DÉFINITION DE LA PRIVATION MATÉRIELLE ET SOCIALE
Sur la grande pauvreté, selon le rapport 2021 du Comité d’évaluation de la stratégie nationale de prévention et de lutte contre la pauvreté (p. 14) : « Associer une dimension monétaire avec des ressources inférieures à 50 % du niveau de vie et une pauvreté matérielle et sociale définie par au moins sept privations sur 13 est une des pistes proposées dans le rapport du comité d’évaluation, qui souligne l’importance d’avoir un indicateur validé par l’Insee. » « Un tel indicateur, même s’il ne permettrait pas de prendre en compte des dimensions non mesurables de la pauvreté, serait une avancée importante. »
Selon l’Insee, sont considérés en situation de privation matérielle et sociale les individus qui, par manque de moyens financiers, sont confrontés à au moins cinq difficultés matérielles ou sociales parmi une liste de 13 concernant entre autres les dépenses de logement, d’habillement, d’alimentation et de loisirs.
Ces éléments sont détaillés dans différents rapports (dont celui du Comité d’évaluation de la stratégie nationale de prévention et de lutte contre la pauvreté pour 2021, précité, p. 101).
Etabli en 2017, cet indicateur de privation matérielle et sociale de l’Union européenne est défini comme la proportion de personnes vivant en ménage ordinaire (c’est-à-dire hors logements collectifs et habitations mobiles) incapables de couvrir les dépenses liées à au moins cinq éléments de la vie courante sur 13 considérés comme souhaitables, voire nécessaires, pour avoir un niveau de vie acceptable.
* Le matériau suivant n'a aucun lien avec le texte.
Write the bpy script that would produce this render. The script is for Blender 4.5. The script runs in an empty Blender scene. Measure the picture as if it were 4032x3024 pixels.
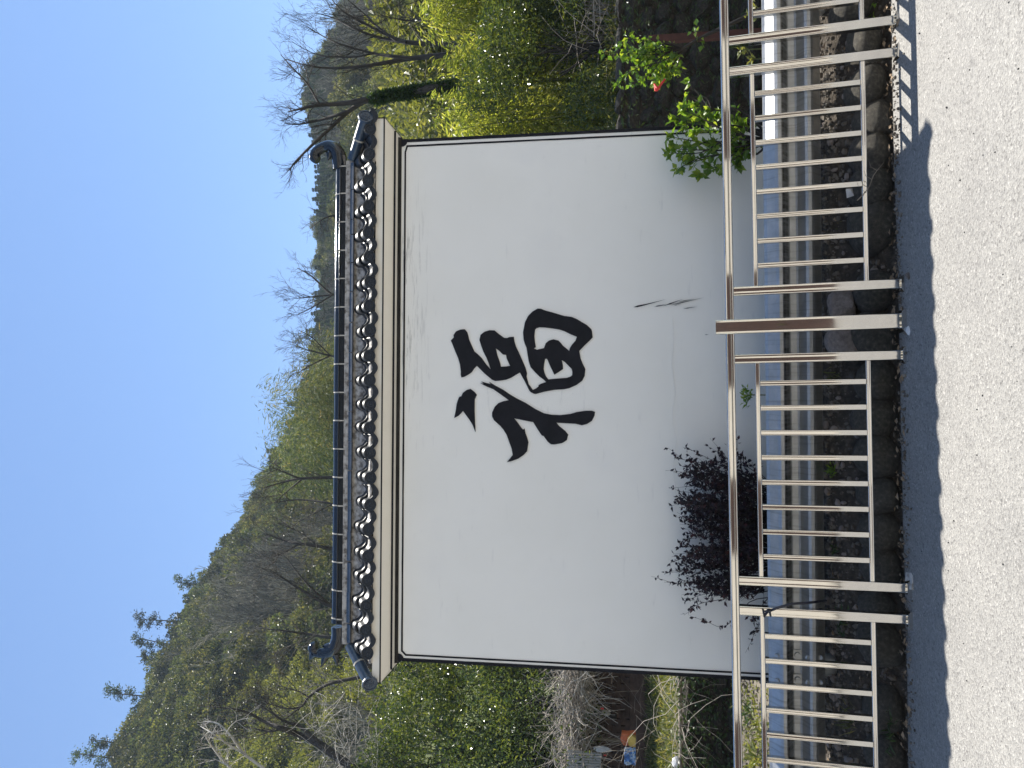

Ces 13 éléments sont les suivants :
- avoir des impayés de mensualités d’emprunts, de loyer ou de factures d’électricité, d’eau ou de gaz ;
- ne pas pouvoir se payer une semaine de vacances par an hors du domicile ;
- ne pas pouvoir se payer un repas contenant de la viande, du poulet ou du poisson (ou l’équivalent végétarien) au moins tous les deux jours ;
- ne pas pouvoir faire face à une dépense imprévue d’un montant proche du seuil mensuel de pauvreté (environ 1 000 euros pour la France) ;
- ne pas pouvoir se payer une voiture personnelle ;
- ne pas pouvoir maintenir le logement à bonne température par manque de moyens financiers ;
- ne pas pouvoir changer les meubles hors d’usage par manque de moyens financiers ;
- ne pas pouvoir se payer des vêtements neufs ;
- ne pas posséder au moins deux paires de bonnes chaussures par manque de moyens financiers ;
- ne pas pouvoir dépenser une petite somme d’argent pour soi sans avoir à consulter quiconque ;
- ne pas pouvoir se retrouver avec des amis ou de la famille au moins une fois par mois pour boire un verre ou pour un repas par manque de moyens financiers ;
- ne pas pouvoir avoir une activité de loisir régulière par manque de moyens financiers ;
- ne pas avoir accès à Internet par manque de moyens financiers.
(1)
Le taux de pauvreté monétaire ancré dans le temps est la proportion de personnes vivant dans des ménages dont le revenu, net des impôts directs par unité de consommation (niveau de vie), est inférieur à un montant équivalent à 60 % du niveau de vie médian de la population, apprécié au début de la période de référence et réévalué les années suivantes en fonction de l’indice des prix à la consommation.
(2)
Le taux de pauvreté monétaire au seuil de 60 % (respectivement 50 % et 40 %) du revenu médian équivalent est la proportion de personnes vivant dans des ménages dont le revenu, net des impôts directs par unité de consommation (niveau de vie), est inférieur à un montant équivalent à 60 % (respectivement 50 % et 40 %) du niveau de vie médian de la population.
(3)
L’intensité de la pauvreté monétaire est l’écart relatif (exprimé en pourcentage du seuil de pauvreté) entre le niveau de vie médian de la population pauvre et le seuil de pauvreté (calculé à 60 % de la médiane du niveau de vie).
(4)
Le taux de persistance de la pauvreté monétaire est la proportion des individus ayant un niveau de vie inférieur au seuil de pauvreté (60 %) pendant plusieurs années consécutives (année courante et au moins deux années sur les trois années précédentes).
(5)
La part des dépenses préengagées dans le revenu des ménages du premier quintile de niveau de vie est la moyenne des parts des dépenses à caractère contractuel et difficilement renégociables à court terme dans le revenu total avant impôt des ménages les plus modestes (notamment paiement du loyer et des autres dépenses de logement, services de télécommunications, frais de cantines, services de télévision, assurances et services financiers, impôts et remboursements de crédits).
(6)
Le taux de difficultés de conditions de vie est la proportion de ménages subissant au moins huit carences ou difficultés de conditions de vie parmi 27 types de difficultés prédéfinies.